Donald Trump won the US presidency because of voters' attitudes towards the fact that current president Barack Obama is black, experts have suggested.

Eddie Glaude, chair of the Center for African American Studies at Princeton University, said a climate of “racial anxiety and anguish” was behind Mr Trump’s shock victory over Hillary Clinton.

“People say it’s not about race, it’s about the failure of government. But the belief in the failure of government is really about the belief that the government is engaged in the redistribution of wealth from those who deserve, to those who don’t deserve,” he told Vox.

“Obama is a black embodiment of the racial undercurrent of the critique of big government, even though when you look at who he is and how he's governed he doesn’t fit the bill.”

His claims were supported by Michael Tesler, an assistant professor of political science at the University of California, who said early evidence suggests racial attitudes were more of a factor in determining how people voted in 2016 than they were in 2008 or 2012.

He said: “Obama’s presidency rapidly accelerated the pre-existing relationship between party identification and racial attitudes.

“Moreover, he activated a previously non-existent partisan divide according to attitudes about Muslims – one that contributes to partisan sorting even after controlling for racial attitudes.

“Most of this growing polarisation of party identification was driven by non-college educated whites. Prior to Obama’s presidency, racial attitudes were only weakly related to party identification among non-college whites, but that correlation shot through the roof during Obama’s presidency.”

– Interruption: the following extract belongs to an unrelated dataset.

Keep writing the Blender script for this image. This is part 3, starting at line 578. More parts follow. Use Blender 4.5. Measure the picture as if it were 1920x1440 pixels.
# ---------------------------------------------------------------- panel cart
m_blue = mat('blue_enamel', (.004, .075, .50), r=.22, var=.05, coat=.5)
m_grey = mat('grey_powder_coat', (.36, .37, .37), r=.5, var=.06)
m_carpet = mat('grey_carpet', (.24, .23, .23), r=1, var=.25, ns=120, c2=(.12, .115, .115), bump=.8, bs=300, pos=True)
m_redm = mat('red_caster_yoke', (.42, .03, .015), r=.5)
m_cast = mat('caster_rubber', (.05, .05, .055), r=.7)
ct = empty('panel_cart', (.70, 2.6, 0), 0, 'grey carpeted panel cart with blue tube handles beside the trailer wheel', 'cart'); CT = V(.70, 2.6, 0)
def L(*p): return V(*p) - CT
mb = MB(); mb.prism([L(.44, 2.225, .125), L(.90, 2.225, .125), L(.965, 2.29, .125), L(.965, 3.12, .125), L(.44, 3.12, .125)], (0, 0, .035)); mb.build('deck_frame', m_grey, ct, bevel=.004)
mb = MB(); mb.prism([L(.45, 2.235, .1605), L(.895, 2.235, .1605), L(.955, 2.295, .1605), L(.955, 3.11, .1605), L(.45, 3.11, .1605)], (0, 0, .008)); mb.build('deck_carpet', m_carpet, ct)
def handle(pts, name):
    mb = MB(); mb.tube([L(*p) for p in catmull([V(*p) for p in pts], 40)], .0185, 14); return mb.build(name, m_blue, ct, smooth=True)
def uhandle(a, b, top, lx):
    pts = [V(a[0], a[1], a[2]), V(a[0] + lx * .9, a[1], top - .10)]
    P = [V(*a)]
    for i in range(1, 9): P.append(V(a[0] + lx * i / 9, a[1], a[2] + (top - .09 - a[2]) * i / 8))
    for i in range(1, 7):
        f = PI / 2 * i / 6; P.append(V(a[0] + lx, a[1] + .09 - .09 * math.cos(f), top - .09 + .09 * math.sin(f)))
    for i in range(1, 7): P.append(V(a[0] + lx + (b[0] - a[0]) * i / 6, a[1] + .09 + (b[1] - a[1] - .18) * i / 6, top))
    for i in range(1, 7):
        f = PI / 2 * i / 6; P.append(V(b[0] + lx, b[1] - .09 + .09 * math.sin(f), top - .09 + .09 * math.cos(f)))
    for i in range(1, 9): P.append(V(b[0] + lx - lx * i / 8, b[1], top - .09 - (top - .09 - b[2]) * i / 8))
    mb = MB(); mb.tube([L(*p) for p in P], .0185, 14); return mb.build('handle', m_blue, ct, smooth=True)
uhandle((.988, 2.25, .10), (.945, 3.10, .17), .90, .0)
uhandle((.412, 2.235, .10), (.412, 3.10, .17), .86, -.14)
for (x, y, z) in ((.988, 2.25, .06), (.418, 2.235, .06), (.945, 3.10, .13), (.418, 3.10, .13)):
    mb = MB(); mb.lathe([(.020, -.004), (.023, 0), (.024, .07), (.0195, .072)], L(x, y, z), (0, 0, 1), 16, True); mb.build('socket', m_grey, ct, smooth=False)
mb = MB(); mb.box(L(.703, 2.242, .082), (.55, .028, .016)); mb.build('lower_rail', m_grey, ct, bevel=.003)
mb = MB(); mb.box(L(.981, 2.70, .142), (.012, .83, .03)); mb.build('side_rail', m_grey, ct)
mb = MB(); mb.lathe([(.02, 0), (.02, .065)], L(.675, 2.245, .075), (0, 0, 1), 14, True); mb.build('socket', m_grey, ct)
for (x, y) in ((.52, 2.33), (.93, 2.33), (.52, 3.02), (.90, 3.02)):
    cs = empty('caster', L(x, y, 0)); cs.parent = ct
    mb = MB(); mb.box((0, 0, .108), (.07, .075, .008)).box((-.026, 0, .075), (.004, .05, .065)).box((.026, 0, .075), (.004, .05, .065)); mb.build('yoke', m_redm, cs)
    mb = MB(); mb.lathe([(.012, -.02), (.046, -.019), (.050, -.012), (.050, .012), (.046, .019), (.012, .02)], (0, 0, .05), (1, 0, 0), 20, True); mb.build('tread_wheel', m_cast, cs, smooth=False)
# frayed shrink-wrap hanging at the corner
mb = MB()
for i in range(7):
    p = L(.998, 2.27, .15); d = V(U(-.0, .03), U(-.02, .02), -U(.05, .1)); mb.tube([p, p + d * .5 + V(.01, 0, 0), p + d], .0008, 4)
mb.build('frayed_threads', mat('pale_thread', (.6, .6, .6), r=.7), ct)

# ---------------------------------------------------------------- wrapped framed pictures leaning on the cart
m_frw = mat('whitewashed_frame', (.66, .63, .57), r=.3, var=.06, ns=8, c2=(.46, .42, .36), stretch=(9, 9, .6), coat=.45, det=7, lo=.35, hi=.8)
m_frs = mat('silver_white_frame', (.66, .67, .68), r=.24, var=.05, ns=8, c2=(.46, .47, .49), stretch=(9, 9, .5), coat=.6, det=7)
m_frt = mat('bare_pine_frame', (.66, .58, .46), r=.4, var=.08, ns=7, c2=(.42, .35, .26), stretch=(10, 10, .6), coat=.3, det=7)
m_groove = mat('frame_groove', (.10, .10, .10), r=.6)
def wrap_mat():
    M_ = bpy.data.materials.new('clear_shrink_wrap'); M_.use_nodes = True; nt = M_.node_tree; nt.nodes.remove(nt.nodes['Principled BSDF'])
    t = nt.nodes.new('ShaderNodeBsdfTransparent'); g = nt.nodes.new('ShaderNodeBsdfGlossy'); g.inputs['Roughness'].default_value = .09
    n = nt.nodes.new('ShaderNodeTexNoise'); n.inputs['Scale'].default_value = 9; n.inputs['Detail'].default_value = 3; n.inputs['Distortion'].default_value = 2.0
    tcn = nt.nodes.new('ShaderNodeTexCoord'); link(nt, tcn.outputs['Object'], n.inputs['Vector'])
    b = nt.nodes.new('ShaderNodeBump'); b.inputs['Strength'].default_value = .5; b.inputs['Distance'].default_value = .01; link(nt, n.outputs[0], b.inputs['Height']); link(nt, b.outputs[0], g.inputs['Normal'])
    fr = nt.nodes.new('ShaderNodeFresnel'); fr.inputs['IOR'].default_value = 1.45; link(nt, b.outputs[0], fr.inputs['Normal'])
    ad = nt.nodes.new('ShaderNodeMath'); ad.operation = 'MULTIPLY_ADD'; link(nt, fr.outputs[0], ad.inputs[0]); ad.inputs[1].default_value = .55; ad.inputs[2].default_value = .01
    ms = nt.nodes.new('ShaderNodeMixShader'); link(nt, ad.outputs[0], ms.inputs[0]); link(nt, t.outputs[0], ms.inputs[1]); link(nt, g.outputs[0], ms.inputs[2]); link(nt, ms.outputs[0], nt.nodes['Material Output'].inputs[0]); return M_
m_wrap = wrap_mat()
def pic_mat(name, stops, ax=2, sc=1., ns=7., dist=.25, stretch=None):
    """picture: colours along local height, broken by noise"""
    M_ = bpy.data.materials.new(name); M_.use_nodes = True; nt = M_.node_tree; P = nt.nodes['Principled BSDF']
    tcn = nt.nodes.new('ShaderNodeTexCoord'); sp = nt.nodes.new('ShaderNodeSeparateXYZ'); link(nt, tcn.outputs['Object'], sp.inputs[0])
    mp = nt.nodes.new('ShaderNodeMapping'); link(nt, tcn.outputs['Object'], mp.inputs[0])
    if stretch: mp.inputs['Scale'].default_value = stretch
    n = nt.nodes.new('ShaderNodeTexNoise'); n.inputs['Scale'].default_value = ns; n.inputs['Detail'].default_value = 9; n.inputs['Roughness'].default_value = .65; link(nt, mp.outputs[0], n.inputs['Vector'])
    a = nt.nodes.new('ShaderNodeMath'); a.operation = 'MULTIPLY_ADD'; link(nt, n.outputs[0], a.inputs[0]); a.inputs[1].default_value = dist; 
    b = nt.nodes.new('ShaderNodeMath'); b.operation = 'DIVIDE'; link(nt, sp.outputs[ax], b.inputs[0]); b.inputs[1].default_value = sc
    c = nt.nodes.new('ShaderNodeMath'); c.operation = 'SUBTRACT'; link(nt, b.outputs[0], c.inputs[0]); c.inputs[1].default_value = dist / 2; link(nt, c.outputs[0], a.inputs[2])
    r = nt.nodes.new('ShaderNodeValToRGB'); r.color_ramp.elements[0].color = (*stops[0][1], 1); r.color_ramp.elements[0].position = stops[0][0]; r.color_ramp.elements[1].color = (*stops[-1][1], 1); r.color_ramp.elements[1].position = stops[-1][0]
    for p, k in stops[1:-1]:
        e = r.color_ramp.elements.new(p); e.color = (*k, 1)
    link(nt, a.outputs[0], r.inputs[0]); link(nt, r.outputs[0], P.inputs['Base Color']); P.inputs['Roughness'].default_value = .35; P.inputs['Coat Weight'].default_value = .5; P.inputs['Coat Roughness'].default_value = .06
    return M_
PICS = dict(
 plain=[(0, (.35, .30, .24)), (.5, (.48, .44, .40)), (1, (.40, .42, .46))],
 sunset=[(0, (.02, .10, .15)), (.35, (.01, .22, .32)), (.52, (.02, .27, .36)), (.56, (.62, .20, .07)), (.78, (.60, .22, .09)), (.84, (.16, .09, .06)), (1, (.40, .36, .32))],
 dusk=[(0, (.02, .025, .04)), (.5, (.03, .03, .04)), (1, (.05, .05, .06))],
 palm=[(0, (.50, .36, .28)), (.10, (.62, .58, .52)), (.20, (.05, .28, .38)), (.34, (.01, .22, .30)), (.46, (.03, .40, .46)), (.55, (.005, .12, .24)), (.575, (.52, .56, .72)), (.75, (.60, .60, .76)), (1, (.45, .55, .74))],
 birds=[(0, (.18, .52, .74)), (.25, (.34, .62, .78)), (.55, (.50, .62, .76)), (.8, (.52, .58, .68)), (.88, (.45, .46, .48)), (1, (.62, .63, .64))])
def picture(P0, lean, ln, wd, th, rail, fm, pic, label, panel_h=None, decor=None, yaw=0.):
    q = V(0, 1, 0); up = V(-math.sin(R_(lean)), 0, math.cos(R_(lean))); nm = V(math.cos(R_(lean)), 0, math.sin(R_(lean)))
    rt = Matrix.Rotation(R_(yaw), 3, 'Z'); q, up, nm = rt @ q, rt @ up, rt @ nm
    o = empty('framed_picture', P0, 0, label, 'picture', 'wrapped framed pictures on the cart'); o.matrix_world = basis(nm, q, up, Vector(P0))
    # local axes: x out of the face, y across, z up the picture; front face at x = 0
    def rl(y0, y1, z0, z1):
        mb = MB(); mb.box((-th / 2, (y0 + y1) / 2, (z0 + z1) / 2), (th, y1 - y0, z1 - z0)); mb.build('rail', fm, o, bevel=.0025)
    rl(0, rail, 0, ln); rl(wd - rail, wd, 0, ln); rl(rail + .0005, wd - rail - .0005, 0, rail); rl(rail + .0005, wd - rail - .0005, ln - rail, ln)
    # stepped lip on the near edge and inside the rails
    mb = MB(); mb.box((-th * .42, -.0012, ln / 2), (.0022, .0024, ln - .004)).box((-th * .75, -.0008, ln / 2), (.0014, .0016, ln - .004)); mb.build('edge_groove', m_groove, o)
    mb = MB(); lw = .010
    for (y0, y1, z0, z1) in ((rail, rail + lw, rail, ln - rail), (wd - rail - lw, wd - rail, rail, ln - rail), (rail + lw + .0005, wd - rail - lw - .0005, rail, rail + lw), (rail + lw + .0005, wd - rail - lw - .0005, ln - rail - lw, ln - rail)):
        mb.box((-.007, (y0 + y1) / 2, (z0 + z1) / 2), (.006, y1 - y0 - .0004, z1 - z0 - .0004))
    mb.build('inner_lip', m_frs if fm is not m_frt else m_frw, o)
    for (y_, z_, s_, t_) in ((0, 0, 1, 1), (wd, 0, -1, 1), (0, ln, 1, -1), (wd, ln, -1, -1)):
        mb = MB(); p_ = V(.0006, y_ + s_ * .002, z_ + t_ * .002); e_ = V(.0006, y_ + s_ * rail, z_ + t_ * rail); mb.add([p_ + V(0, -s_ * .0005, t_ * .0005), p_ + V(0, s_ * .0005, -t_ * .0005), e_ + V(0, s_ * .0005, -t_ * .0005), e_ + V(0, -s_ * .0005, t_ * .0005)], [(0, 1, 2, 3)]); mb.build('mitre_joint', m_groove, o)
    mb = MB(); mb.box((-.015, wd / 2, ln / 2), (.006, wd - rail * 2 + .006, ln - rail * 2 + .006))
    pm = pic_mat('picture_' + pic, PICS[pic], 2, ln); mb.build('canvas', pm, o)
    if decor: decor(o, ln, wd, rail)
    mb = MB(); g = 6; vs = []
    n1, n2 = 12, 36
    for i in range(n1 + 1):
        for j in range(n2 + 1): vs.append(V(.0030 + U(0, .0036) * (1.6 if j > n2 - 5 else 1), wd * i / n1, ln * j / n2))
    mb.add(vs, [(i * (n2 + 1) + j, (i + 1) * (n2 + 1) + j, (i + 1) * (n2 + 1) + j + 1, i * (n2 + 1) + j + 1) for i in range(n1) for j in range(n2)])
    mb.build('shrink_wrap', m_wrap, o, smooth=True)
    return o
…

Exit polls suggest Mr Trump won the support of 58 per cent of white voters compared to just 37 per cent who backed Ms Clinton.

Meanwhile black Americans overwhelmingly backed Mrs Clinton, by a margin of 80 per cent to just 8 per cent for her Republican rival. 

Mr Trump had repeatedly suggested that President Obama was not a US citizen and had instead been born abroad, despite there being no evidence that this is the case.

The new President-elect also called Mr Obama “stupid” and a “failed leader”.

It comes as Mr Trump begins appointing members of his new administration ahead of formally assuming the presidency on 20 January. 

His former campaign manager, Steve Bannon, has been made “chief strategist and senior counselor” and Reince Priebus, the chairman of the Republican National Committee, appointed as the President-elect’s Chief of Staff.

More appointments are expected this week.